İktidar partisi AK Parti ile MHP bir taraf, CHP ve diğerleri başka taraf.
16 Nisan’daki referandum için kamuoyunu etkilemeye çalışıyorlar.
Bir taraf Evet’ci, diğer taraf Hayır’cı
Anayasa değişikliği ve başkanlık sistemini kimileri iyi diyor, kimileri kötülüyor.
Kimileri rejim değişiyor, iktidar sistem değişiyor diyor
Her ne kadar vatandaşın oy rengi şimdiden belli olsa da kararsızların da var olduğu bir gerçek.

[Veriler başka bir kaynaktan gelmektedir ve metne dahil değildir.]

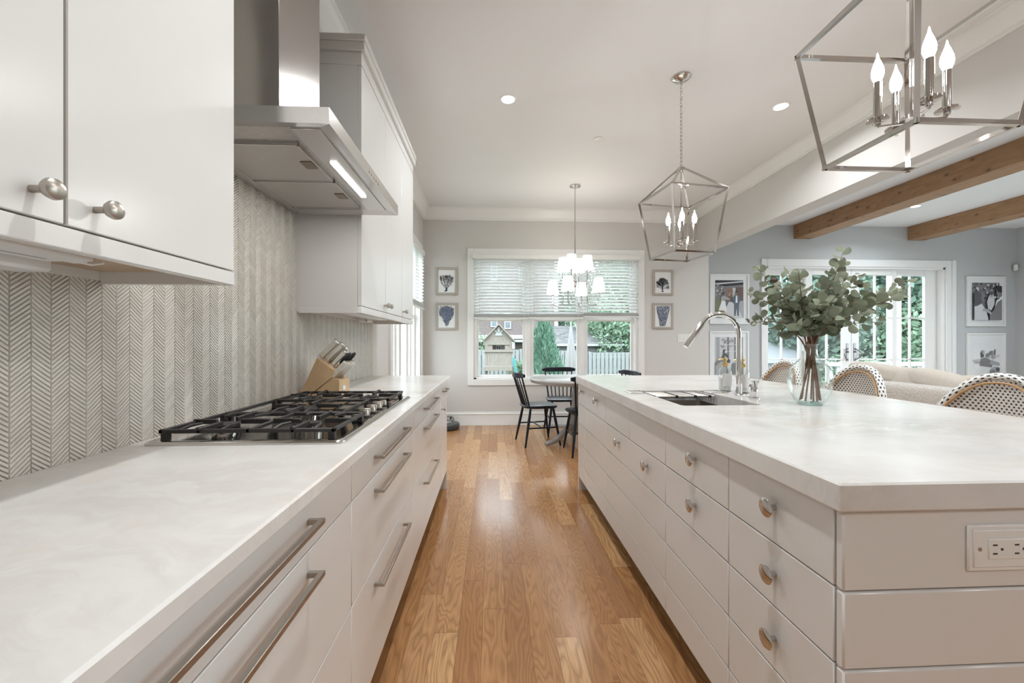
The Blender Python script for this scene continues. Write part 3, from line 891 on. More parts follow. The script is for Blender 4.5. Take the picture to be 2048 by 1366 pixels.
# over-sink drying rack: rods between two wire frames whose ends hook on the marble
t = thing('drying_rack', 'steel roll-up drying rack hooked across the far end of the sink', 'rack', (1.0, 2.12, .905))
m = MB()
for k in range(7):
    y = 2.075 + k*.024
    m.tube([(SX0+.004, y, .901), (SX1-.004, y, .901)], .0045, 8)
m.obj('rods', M['steel'], t)
for x in (SX0+.03, SX0+.15, SX0+.25, SX1-.03):
    m = MB(); m.box(x-.006, x+.006, 2.065, 2.228, .894, .9065, .001); m.obj('rod_strip', M['black_plastic'], t)
for sx, xe, xi in ((-1, .735, SX0+.01), (1, 1.255, SX1-.01)):
    m = MB()
    for y in (2.10, 2.20):
        m.tube([(xi, y, .899), (xi+sx*.012, y, .9165), (xe, y, .9165)], .0024, 6)
    m.tube([(xe, 2.10, .9165), (xe, 2.20, .9165)], .0024, 6)
    m.obj('hook_frame', M['chrome'], t)

# faucet
t = thing('faucet', 'tall chrome gooseneck faucet with pull-down head behind the sink', 'faucet', (1.268, 2.017, .914))
fx, fy = 1.268, 2.017
m = MB(); m.lathe([(.028, 0), (.028, .004), (.026, .007), (.016, .009)], (fx, fy, .914), 28); m.obj('base_plate', M['chrome'], t)
m = MB(); m.cyl((fx, fy, .92), (fx, fy, 1.005), .0155, n=24); m.cyl((fx, fy, 1.005), (fx, fy, 1.009), .0165, n=24); m.obj('body', M['chrome'], t)
m = MB(); R = .105; cx_, cz_ = fx-R, 1.225
pts = [(fx, fy, 1.008), (fx, fy, 1.12)] + [(cx_+R*math.cos(PI*k/20), fy, cz_+R*math.sin(PI*k/20)) for k in range(0, 17)]
m.tube(pts, .0128, 16); m.obj('spout', M['chrome'], t)
a = PI*16/20; px_, pz_ = cx_+R*math.cos(a), cz_+R*math.sin(a); dx, dz = -math.sin(a), math.cos(a)
m = MB(); m.tube([(px_, fy, pz_), (px_+dx*.01, fy, pz_+dz*.01), (px_+dx*.10, fy, pz_+dz*.10), (px_+dx*.15, fy, pz_+dz*.15), (px_+dx*.153, fy, pz_+dz*.153)], [.0135, .0148, .0160, .0168, .014], 18); m.obj('spray_head', M['chrome'], t)
t = thing('tap_lever', 'short chrome lever handle standing beside the gooseneck faucet', 'tap handle', (1.273, 1.907, .914))
m = MB(); m.lathe([(.029, 0), (.029, .004), (.020, .006), (.018, .008)], (1.273, 1.907, .914), 24); m.obj('base_plate', M['chrome'], t)
m = MB(); m.lathe([(.018, .008), (.018, .032), (.0185, .033), (.018, .034), (.018, .055), (.012, .058), (.0, .058)], (1.273, 1.907, .914), 24); m.obj('body', M['chrome'], t)
m = MB(); m.prism([(-.017, .052), (.017, .045), (.012, .06), (.021, .084), (-.019, .084), (-.012, .066)], 'y', -.012, .012)
m.v = [(x+1.273, y+1.907, z+.914) for x, y, z in m.v]; m.obj('lever', M['chrome'], t)
m = MB(); m.lathe([(.019, 0), (.019, .004), (.013, .006), (.012, .009), (.0, .009)], (1.247, 2.105, .914), 20)
tag(m.obj('disposal_button', M['satin']), 'flat round nickel button set in marble left of the faucet', 'button')

# soap bottles
def soap(label, x, y, rz):
    t = thing('soap_bottle', label, 'bottle', (x, y, .914), rz, 'pair of clear pump bottles by the faucet', world=False)
    w, h = .034, .135
    prof = [(w*.96, 0.0), (w, .004), (w, h*.78), (w*.93, h*.86), (w*.72, h*.93), (.016, h*.97), (.014, h*1.02), (.014, h*1.05)]
    m = MB(); m.lathe(prof, (0, 0, 0), 24); m.obj('glass_body', M['bottle_glass'], t)
    m = MB(); m.lathe([(w*.85, .006), (w*.88, .012), (w*.88, .075), (.001, .075)], (0, 0, 0), 20); m.obj('liquid', M['bottle_label'], t)
    m = MB(); nn = 10
    for k in range(nn):
        a0_, a1_ = -PI/2-1.0+2.0*k/nn, -PI/2-1.0+2.0*(k+1)/nn; R = w+.0006
        m.quad((R*math.cos(a0_), R*math.sin(a0_), .03), (R*math.cos(a1_), R*math.sin(a1_), .03), (R*math.cos(a1_), R*math.sin(a1_), .10), (R*math.cos(a0_), R*math.sin(a0_), .10))
    lb = m.obj('label', M['bottle_label'], t)
    m = MB(); m.lathe([(.016, h*1.02), (.0165, h*1.05), (.0165, h*1.14), (.010, h*1.16), (.006, h*1.165), (.006, h*1.27), (.012, h*1.275), (.012, h*1.33), (.003, h*1.34), (.003, h*1.45), (.001, h*1.455)], (0, 0, 0), 18)
    m.tube([(0, 0, h*1.30), (-.02, 0, h*1.315), (-.042, 0, h*1.29)], .0045, 8); m.obj('pump', M['brass'], t)
    return t
soap('clear pump bottle behind the faucet, farther along the island', 1.296, 2.185, .1)
soap('clear pump bottle directly behind the faucet body', 1.345, 2.105, -.6)

# outlet on the island end
t = thing('outlet', 'white double outlet plate on the island end under the marble', 'outlet', (1.027, .76, .733))
m = MB(); m.box(.944, 1.110, .7545, .7605, .732, .824, .004); m.box(.953, 1.101, .752, .7555, .741, .815, .003); m.obj('cover_plate', M['white_plastic'], t)
m = MB(); m.box(.982, 1.072, .750, .753, .758, .798, .002); so = m.obj('receptacle', M['white_plastic'], t)
m = MB()
for cx_ in (1.004, 1.050):
    m.box(cx_-.014, cx_-.005, .7494, .7503, .785, .788); m.box(cx_-.014, cx_-.005, .7494, .7503, .768, .771)
    m.cyl((cx_+.005, .7494, .778), (cx_+.005, .7503, .778), .0028, n=10)
m.obj('slots', M['dark_slot'], so, smooth=False)
m = MB()
for cx_ in (.965, 1.089): m.cyl((cx_, .7512, .778), (cx_, .7525, .778), .004, n=12)
m.obj('screws', M['satin'], t)
# ------------------------------------------------------------------ gas cooktop
t = thing('gas_cooktop', 'five-burner stainless gas cooktop with black iron grates', 'cooktop', (-.66, 1.56, .914))
KX0, KX1, KY0, KY1 = -.928, -.402, 1.105, 2.012
m = MB(); Zc = .9145
def loop(d, z): return [(x, y, z) for x, y in rr(KX0+d, KX1-d, KY0+d, KY1-d, .022)]
L_ = [loop(0, Zc), loop(0, Zc+.003), loop(.006, Zc+.008), loop(.022, Zc+.0085), loop(.034, Zc+.003)]
n = len(L_[0]); v = [p for l in L_ for p in l]
f = [(q*n+k, q*n+(k+1) % n, (q+1)*n+(k+1) % n, (q+1)*n+k) for q in range(len(L_)-1) for k in range(n)] + [tuple(range((len(L_)-1)*n, len(L_)*n))]
m.add(v, f); m.obj('tray', M['tray'], t, fix=False)
def burner(x, y, r):
    b = MB(); z = Zc+.003
    b.lathe([(r*1.05, 0), (r*1.05, .006), (r*.8, .010), (r*.78, .016)], (x, y, z), 24)
    bo = b.obj('burner', M['nickel'], t)
    b = MB(); b.lathe([(r*.92, .016), (r*.95, .020), (r*.9, .026), (r*.3, .027), (.001, .027)], (x, y, z), 24)
    for k in range(18):
        a = 2*PI*k/18; b.box(x+r*.86*math.cos(a)-.002, x+r*.86*math.cos(a)+.002, y+r*.86*math.sin(a)-.002, y+r*.86*math.sin(a)+.002, z+.009, z+.018)
    b.obj('burner_cap', M['iron'], bo)
for (x, y, r) in ((-.80, 1.255, .036), (-.55, 1.265, .028), (-.70, 1.56, .05), (-.80, 1.862, .028), (-.55, 1.855, .036)): burner(x, y, r)
def grate(x0, x1, y0, y1, cx):
    g = MB(); zt = Zc+.036; h = .011; w = .0055
    g.box(x0, x1, y0, y0+2*w, zt-h, zt, .002); g.box(x0, x1, y1-2*w, y1, zt-h, zt, .002)
    g.box(x0, x0+2*w, y0, y1, zt-h, zt, .002); g.box(x1-2*w, x1, y0, y1, zt-h, zt, .002)
    ym = (y0+y1)/2; xm = (x0+x1)/2
    for x in cx:
        g.box(x-w, x+w, y0, ym-.035, zt-h, zt+.004, .002); g.box(x-w, x+w, ym+.035, y1, zt-h, zt+.004, .002)
        for s, e in ((-.12, -.035), (.035, .12)):
            xa, xb = max(x+s, x0), min(x+e, x1)
            if xb > xa: g.box(xa, xb, ym-w, ym+w, zt-h, zt+.004, .002)
        # round the bar ends over the frame
        g.box(x-w*1.3, x+w*1.3, y0-.003, y0+.014, zt-.004, zt+.006, .003); g.box(x-w*1.3, x+w*1.3, y1-.014, y1+.003, zt-.004, zt+.006, .003)
        for dx in (-.055, .055):
            xx = x+dx
            g.tube([(xx, y0+w, zt-.004), (xx, y0+.05, zt+.001), (x+dx*.75, ym-.055, zt+.002)], [.005, .005, .0035], 6)
            g.tube([(xx, y1-w, zt-.004), (xx, y1-.05, zt+.001), (x+dx*.75, ym+.055, zt+.002)], [.005, .005, .0035], 6)
    if len(cx) > 1: g.box(xm-w, xm+w, y0, y1, zt-h, zt, .002)
    for xx in (x0+.012, x1-.012):
        for yy in (y0+.012, y1-.012): g.box(xx-.009, xx+.009, yy-.009, yy+.009, Zc+.003, zt-.004, .002)
    g.obj('grate', M['iron'], t)
grate(-.905, -.435, 1.135, 1.398, (-.80, -.55))
grate(-.905, -.510, 1.405, 1.712, (-.70,))
grate(-.905, -.435, 1.719, 1.985, (-.80, -.55))
for y in (1.40, 1.482, 1.564, 1.646, 1.728):
    k = MB(); x = -.462; z = Zc+.003
    k.lathe([(.019, 0), (.019, .005), (.016, .006)], (x, y, z), 20)
    ko = k.obj('knob', M['black_plastic'], t)
    k = MB(); k.lathe([(.0175, .006), (.0175, .024), (.016, .027), (.001, .027)], (x, y, z), 20); k.box(x-.019, x+.019, y-.0055, y+.0055, z+.010, z+.031, .002)
    k.obj('knob_grip', M['satin'], ko)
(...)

Şöyle geriye doğru bir uzanalım.
Türkiye’nin parlamenter sisteme geçtiği günlere.
Neler yaşandı,
Cumhuriyettin günümüze Cumhurbaşkanı-Başbakan ilişkilerine.
Küçük bir araştırma yaptığımızda bugüne kadar Cumhurbaşkanı ve başbakanların tamamına yakınının birbirleriyle yetki çatışması yaşadığını görürüz.

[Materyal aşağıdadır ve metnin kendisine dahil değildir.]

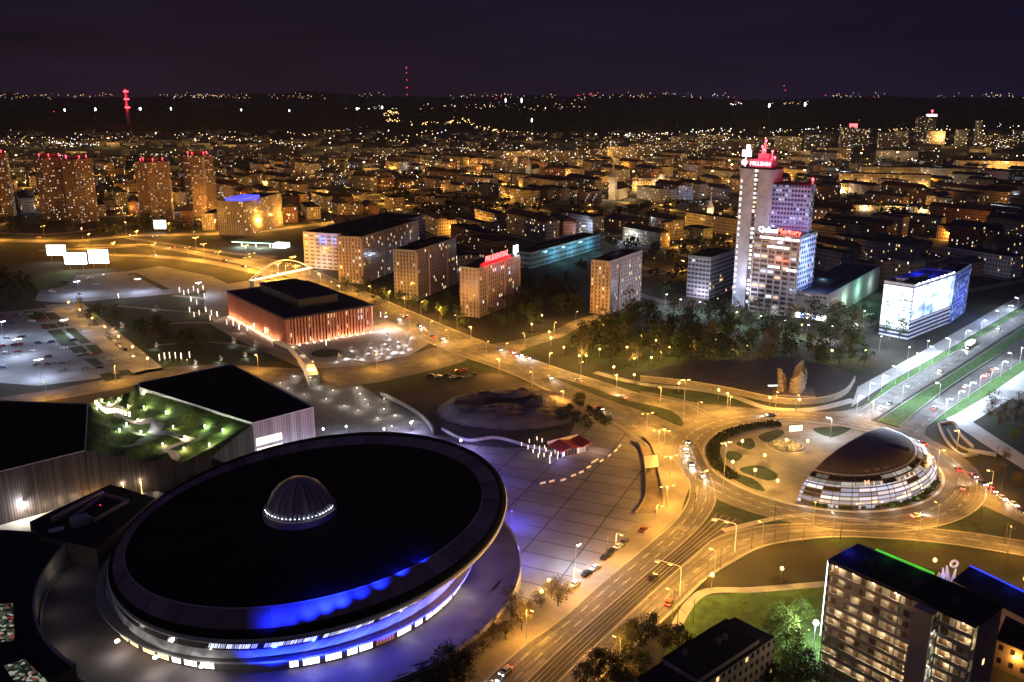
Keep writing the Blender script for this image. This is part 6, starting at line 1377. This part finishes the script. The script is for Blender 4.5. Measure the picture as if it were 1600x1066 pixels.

Türkiye Cumhuriyeti’nin kurucusu ve ilk Cumhurbaşkanı Mustafa Kemal Atatürk ile Başbakan İsmet İnönü arasında çok belirgin durumda yetki çatışması yaşamış.

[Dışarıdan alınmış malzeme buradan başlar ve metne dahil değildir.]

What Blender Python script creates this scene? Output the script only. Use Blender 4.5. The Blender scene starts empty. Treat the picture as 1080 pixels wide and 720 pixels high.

Atatürk, Başbakan Ali Fethi Okyar ile takriri sükûn kanunu sebebiyle ters düştüğünü görüyoruz.
Sonra Cumhurbaşkanlığı makamına İsmet İnönü oturmuş. Cumhurbaşkanı İsmet İnönü ile Başbakan Recep Peker arasında hükümet işlerinde çatışma yaşanmış.
Aynı İsmet İnönü, başbakanlığa getirdiği Trabzonlu Hasan Saka ile CHP yönetimiyle ters düşmüş ve Saka iki aylık başbakanlıktan ayrılmak zorunda kalmış.
Cumhurbaşkanı İsmet İnönü, başbakanlığa getirdiği Şemsettin Günalta ile arasında yine CHP tarafından devrimlerinden taviz vermemekle suçlanarak kargaşa çıkarılmış.
Ve 1980 sonrası
Türkiye’ye bir döneme Başbakan olarak damga vuran ve daha sonra Çankaya Köşkü’ne çıkan Turgut Özal ile Başbakan Mesut Yılmaz arasında sürekli tartışmalar yaşanmış. 1991-1999 yılları arasında iki yıl ve üç kez başbakanlık görevinde bulunan Başbakan Mesut Yılmaz ile Cumhurbaşkanı Turgut Özal arasında sürekli çatışma yaşanmış.
Turgut Özal’ın Cumhurbaşkanlığını, gayri meşru ilan eden Başbakan Süleyman Demirel, “O şişko adamın ayağına gitmem” diyerek kriz yaşanmış.
Aynı Baba Süleyman Demirel Cumhurbaşkanı Çankaya’da otururken başbakanlığa getirdiği Tansu Çiller ile ters düşmüş ve koltuğunu kaybetmiş.
Kavgalar bunlarla da kalmamış.
Anayasa Mahkemesi Başkanı iken bir anda kendini Köşkte bulan Ahmet Necdet Sezer, kendini bu ulvi makama getiren Başbakan Bülent Ecevit’e Anayasa kitapçığını fırlatması ülkeyi siyasi gerilime sürüklemiş ve döviz bir anda tarihi rekora fırlamış.
Cumhurbaşkanı Recep Tayyip Erdoğan göreve getirdiği Ahmet Davutoğlu’nu bir gecede görevden alması siyasi istikrarsızlığa yol açmamış mı?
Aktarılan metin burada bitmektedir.